In adamantly refusing to declare waterboarding illegal, Michael B. Mukasey, the nominee for attorney general, is steering clear of a potential legal quagmire for the Bush administration: criminal prosecution or lawsuits against Central Intelligence Agency officers who used the harsh interrogation practice and those who authorized it, legal experts said Wednesday.

The biggest problem for Mr. Mukasey remains his refusal to take a clear legal position on the interrogation technique. Fear of opening the door to criminal or civil liability for torture or abuse, whether in an American court or in courts overseas, appeared to loom large in Mr. Mukasey’s calculations as he parried questions from the committee this week. Some legal experts suggested that liability could go all the way to President Bush if he explicitly authorized waterboarding [...]

Jack L. Goldsmith, who served in the Justice Department in 2003 and 2004, wrote in his recent memoir, “The Terror Presidency,” that the possibility of future prosecution for aggressive actions against terrorism was a constant worry inside the Bush administration.

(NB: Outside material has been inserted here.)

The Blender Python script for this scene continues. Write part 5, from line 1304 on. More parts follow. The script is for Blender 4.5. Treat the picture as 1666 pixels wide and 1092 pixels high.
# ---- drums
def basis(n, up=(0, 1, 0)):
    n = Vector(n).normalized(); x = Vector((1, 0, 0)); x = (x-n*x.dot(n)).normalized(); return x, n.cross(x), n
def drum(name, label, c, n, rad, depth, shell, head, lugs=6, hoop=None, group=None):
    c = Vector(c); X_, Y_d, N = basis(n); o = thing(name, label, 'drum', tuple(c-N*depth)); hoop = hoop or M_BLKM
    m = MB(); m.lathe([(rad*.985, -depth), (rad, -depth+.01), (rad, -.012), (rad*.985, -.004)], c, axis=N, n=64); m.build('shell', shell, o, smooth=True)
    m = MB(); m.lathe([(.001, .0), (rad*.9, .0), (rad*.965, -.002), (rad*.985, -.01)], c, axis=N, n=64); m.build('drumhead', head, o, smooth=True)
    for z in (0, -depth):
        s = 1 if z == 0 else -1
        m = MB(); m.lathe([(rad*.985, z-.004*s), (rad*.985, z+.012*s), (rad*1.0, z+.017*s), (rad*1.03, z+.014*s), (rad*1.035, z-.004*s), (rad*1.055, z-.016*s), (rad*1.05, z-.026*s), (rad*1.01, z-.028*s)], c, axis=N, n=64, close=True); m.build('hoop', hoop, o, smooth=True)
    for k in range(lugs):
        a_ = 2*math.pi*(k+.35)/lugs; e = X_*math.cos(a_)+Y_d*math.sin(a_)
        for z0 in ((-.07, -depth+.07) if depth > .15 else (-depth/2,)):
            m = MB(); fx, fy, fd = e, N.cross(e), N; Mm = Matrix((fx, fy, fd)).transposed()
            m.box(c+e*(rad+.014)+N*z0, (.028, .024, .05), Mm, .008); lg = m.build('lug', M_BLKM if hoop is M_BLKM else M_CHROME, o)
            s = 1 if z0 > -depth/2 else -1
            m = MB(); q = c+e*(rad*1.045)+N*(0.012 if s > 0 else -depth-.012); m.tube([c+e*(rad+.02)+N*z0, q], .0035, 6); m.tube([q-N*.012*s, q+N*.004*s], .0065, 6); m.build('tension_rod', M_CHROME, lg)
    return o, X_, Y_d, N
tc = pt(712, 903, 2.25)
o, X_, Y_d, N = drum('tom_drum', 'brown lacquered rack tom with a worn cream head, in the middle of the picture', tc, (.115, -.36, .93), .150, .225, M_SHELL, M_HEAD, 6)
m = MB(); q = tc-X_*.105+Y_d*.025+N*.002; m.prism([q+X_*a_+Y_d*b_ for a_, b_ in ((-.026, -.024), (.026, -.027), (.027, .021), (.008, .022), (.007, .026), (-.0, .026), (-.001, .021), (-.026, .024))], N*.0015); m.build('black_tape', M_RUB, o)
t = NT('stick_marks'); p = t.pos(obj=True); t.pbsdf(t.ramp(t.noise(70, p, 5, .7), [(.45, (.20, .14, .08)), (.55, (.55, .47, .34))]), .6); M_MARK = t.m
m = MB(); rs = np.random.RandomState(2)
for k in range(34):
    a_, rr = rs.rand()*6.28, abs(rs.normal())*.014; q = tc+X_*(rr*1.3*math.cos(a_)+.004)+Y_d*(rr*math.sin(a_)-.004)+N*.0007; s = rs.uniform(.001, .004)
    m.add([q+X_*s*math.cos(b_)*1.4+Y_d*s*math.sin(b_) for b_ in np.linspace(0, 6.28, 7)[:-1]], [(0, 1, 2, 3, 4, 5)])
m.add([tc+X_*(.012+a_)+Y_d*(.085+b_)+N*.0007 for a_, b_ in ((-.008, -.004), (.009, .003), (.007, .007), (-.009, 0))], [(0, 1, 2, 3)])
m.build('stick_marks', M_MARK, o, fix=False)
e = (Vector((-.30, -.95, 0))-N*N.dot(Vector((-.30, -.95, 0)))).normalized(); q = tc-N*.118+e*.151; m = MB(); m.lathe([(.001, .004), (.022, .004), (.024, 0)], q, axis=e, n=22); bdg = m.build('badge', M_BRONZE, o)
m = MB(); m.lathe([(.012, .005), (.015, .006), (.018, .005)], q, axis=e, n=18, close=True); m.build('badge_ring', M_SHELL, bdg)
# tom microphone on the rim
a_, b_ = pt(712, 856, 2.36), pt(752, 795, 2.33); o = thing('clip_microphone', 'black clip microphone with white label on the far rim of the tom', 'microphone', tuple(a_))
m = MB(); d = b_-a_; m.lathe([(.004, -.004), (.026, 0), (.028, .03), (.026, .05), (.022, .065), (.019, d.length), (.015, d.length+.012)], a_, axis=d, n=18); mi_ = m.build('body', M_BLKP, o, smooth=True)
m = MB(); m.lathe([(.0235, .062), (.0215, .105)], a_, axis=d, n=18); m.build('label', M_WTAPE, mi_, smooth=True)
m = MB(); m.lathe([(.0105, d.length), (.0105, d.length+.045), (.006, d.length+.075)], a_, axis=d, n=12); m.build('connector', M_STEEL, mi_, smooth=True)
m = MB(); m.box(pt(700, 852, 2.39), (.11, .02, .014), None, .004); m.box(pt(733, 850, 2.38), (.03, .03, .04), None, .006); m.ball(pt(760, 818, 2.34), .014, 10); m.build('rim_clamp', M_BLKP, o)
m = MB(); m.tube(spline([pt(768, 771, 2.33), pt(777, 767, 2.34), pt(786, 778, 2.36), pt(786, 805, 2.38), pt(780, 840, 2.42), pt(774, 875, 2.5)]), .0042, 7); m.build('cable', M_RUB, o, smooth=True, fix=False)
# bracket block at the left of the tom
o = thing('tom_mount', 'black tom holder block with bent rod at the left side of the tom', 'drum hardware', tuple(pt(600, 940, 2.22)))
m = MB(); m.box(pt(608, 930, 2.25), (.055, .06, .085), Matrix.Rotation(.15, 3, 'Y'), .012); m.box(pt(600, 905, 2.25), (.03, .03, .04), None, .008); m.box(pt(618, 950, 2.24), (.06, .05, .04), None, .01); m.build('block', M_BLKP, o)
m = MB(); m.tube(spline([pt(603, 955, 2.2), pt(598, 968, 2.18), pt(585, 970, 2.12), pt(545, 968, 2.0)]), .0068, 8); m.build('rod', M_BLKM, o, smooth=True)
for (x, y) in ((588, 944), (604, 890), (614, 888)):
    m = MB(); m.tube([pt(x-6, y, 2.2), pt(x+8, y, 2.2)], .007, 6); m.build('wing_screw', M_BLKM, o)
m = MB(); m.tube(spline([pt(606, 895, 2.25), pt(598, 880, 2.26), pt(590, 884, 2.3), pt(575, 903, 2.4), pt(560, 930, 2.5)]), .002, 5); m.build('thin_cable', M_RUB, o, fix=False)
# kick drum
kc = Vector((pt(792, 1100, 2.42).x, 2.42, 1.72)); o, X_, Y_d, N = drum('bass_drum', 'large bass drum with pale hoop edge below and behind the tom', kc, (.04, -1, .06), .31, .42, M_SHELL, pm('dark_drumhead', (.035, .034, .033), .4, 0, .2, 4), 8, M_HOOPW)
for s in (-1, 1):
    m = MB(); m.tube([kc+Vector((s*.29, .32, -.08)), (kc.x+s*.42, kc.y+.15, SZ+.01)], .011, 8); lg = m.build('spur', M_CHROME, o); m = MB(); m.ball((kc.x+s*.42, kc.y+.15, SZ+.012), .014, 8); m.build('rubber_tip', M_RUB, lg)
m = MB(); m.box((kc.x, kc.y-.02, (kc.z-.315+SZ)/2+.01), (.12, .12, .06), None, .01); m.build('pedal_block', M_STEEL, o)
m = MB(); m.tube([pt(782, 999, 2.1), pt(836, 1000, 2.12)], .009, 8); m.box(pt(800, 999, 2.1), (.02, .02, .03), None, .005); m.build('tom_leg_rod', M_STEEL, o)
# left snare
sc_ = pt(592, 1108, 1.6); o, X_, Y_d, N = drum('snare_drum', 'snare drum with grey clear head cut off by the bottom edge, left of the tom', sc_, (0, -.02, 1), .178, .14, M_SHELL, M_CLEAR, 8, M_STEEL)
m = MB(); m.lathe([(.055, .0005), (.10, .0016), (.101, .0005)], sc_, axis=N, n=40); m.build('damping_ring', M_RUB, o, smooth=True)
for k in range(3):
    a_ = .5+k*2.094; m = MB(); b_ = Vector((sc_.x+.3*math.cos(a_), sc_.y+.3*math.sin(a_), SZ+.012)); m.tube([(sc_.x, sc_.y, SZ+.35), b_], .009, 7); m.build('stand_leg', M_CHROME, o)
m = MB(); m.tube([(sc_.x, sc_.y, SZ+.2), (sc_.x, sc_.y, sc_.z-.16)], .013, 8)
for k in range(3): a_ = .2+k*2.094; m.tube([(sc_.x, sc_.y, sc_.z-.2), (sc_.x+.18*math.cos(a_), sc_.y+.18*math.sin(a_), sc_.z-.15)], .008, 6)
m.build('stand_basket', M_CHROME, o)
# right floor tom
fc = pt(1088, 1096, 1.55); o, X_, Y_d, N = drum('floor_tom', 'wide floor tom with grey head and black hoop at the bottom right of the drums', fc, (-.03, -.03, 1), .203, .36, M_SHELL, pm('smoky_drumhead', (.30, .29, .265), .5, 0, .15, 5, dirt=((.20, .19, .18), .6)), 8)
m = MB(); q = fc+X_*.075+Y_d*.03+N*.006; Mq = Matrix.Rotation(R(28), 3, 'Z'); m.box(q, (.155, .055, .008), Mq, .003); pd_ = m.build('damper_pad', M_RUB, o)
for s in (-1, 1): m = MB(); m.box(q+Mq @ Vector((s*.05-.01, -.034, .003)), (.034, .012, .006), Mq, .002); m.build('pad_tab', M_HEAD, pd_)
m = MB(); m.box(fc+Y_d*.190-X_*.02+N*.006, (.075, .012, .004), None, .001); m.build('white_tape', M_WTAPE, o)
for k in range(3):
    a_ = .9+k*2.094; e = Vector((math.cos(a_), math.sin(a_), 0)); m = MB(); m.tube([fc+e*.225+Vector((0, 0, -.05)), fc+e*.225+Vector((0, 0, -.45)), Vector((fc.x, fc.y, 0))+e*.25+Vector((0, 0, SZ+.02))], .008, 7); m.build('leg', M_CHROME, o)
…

“I witnessed top officials and bureaucrats in the White House and throughout the administration openly worrying that investigators, acting with the benefit of hindsight in a different political environment, would impose criminal penalties on heat-of-battle judgment calls,” Mr. Goldsmith wrote.


President Pissypants needs an Attorney General who will look the other way on his lawbreaking. That's the end of the story.

These guys can't prosecute a terror case to save their lives, are reconstructing other terror cases because all the evidence is inadmissable, and is only prosecuting them to begin with to try and save their party's fortunes in 2008. How dare Bush claim that the DEMOCRATS are the ones politicizing terror. They're both politicizing it, and using it.

UPDATE: In a typically thorough post, emptywheel notes that what's more troubling is Mukasey's answers on contempt of Congress, also designed to protect Bush Administration officials from prosecution, but for the US Attorney purge.